### Short exercise
Find the lines of data that contain the string "scene", then list them.

### Available data

## Start

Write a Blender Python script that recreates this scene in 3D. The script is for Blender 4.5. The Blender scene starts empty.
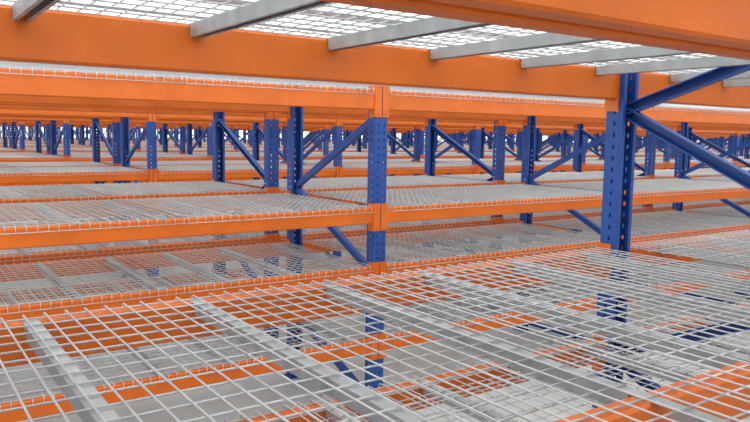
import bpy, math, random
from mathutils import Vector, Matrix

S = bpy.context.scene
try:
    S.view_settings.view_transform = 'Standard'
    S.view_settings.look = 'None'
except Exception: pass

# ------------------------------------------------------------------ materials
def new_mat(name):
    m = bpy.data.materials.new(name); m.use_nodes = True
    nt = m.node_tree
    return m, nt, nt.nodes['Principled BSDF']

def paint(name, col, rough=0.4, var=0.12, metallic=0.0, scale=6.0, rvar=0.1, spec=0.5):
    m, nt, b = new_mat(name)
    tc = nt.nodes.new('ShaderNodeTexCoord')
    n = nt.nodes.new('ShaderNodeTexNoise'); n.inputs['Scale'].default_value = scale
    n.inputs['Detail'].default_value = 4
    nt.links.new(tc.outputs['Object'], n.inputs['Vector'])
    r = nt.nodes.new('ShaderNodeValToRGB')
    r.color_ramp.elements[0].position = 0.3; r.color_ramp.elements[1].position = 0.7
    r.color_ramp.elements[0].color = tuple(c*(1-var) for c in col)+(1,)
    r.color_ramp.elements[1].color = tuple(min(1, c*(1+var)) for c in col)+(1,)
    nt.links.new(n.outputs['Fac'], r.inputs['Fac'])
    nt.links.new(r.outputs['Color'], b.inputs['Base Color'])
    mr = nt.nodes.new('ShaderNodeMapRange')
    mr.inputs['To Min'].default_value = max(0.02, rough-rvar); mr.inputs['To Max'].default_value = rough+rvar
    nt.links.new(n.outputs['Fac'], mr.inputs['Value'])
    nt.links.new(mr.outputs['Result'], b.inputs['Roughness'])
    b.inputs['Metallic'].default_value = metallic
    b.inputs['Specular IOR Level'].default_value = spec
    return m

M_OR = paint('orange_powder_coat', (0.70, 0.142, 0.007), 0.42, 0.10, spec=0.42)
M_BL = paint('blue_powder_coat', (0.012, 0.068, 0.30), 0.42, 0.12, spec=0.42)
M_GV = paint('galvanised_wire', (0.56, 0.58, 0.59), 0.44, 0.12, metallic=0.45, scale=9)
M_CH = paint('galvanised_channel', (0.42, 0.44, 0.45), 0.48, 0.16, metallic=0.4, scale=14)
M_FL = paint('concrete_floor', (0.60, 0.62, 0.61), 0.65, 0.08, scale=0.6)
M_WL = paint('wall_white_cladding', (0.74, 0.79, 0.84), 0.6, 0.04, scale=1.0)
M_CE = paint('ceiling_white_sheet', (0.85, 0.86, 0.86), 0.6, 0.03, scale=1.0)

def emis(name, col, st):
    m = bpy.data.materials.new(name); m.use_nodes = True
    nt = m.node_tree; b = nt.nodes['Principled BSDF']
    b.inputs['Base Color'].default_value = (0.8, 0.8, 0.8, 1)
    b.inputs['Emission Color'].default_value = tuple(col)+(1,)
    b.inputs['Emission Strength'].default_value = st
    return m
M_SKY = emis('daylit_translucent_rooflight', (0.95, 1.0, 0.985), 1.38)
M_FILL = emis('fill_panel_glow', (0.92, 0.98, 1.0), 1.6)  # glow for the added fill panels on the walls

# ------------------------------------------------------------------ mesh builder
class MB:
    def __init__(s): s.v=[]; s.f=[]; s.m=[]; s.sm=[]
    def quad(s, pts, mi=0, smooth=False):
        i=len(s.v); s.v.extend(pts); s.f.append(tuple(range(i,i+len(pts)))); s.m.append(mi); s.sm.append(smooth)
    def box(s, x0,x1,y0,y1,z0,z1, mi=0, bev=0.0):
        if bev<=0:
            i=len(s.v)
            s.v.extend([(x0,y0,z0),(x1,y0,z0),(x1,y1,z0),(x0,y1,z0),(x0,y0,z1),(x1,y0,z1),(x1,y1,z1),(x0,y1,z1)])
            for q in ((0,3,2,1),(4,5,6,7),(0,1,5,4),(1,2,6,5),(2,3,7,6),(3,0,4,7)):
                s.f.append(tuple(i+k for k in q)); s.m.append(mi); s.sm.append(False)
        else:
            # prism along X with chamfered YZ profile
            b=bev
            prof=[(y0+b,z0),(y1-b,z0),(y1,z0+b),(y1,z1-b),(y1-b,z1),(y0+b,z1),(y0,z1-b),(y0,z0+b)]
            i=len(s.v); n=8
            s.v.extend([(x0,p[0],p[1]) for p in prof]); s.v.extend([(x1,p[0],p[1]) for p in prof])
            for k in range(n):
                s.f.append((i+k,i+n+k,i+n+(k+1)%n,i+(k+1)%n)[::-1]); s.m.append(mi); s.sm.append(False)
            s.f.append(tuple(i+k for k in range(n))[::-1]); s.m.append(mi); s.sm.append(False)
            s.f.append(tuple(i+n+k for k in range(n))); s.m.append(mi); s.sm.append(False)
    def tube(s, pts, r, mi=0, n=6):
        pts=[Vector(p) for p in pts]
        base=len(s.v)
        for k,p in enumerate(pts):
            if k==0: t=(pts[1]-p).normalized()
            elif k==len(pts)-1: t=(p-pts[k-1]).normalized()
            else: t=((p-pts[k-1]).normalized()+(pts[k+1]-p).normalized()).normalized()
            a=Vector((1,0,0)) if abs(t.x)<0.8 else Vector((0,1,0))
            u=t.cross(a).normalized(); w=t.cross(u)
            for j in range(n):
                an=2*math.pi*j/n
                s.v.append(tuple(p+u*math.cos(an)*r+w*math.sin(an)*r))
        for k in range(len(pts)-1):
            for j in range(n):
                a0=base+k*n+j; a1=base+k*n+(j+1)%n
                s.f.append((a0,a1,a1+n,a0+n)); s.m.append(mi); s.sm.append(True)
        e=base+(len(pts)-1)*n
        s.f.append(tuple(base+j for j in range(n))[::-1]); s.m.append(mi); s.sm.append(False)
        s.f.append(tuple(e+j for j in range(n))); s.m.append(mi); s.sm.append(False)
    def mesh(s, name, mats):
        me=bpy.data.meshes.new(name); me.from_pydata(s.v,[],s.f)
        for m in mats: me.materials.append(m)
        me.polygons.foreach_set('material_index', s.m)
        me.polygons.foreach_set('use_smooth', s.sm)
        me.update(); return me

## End

### Result
Write a Blender Python script that recreates this scene in 3D. The script is for Blender 4.5. The Blender scene starts empty.
S = bpy.context.scene